We then try to make a contact with the student to try to help them adjust to this new environment. We can advise a student from there — tell them OK, the courses you’re struggling with are these particular courses. Do you like these courses? Do you not like these courses? Are there other courses that come naturally and easily to you? We help them adjust maybe their major or their career goals to try to get them some more exposure to things that really highlight their natural talent.

But a student who drops below a 2.0 [GPA] goes into the Compass 101 program for the next semester. They work one-on-one with an academic coach who asks big questions, like, “What are you hoping to do?” “How does what’s happening right now in front of you … contribute to that goal?”

It works. Between first semester and second semester, we retain students at 97.5 percent, and between freshman-year fall to sophomore-year fall, we retain at about 91 percent. That’s very high. The national average is something like 55 percent between freshman and sophomore year.

Illustration by Brian Stauffer

Illustration by Brian Stauffer

What about helping students navigate adult life decisions?

We know that a student’s time with us is developmental in nature. They go through this period of learning about who they are, what their identity is, what their values are — associated and not associated with their parents — and how they’re going to live those things out in a vocation.

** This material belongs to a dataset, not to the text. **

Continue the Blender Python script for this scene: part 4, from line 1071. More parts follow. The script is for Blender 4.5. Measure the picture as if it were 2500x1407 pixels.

The first semester is really the hardest semester. They’re making a lot of emotional judgments, trying to make their own decisions. There are daily successes and failures at the emotional parts of moving away from parents. So freshmen and sophomores live in residence halls. They have a residence hall director, a professional who can catch them. It’s kind of like a tight net that comes around the student when they’re new at making some of these decisions.

On the behavioral side, they’re trying to develop in their moral maturity. When a student first comes here, we have a lot of rules in our first-year buildings because it aligns with their moral development.

As a student matures in their moral development, then they start to see themselves as part of a community in that their behavior affects other people. By the time they’re juniors and seniors, that developmental process has matured them enough that they can move off campus and make some of those decisions on their own without a staff member right there.

How does the university handle students who get in serious trouble because they make bad decisions?

We have an educational discipline process, which is restorative in nature. It is focused on the student being successful and healthy in our environment. We give consequences but counsel and offer second chances. We ask what they learned from the incident and how they would do things differently.

Then we give the student a chance to be in a situation where they then choose a different path.

We always say that everybody wants a straight line, but really, life is about the curves in the road, and taking those curves and allowing yourself the space to do that and the grace to do that. That’s what our whole business is, is about students changing and growing.

Growth doesn’t always occur with success. More growth occurs when we fail at something or we don’t meet our expectations. We learn a lot more in those settings.

Editor’s Note: The questions and answers have been edited for length and clarity.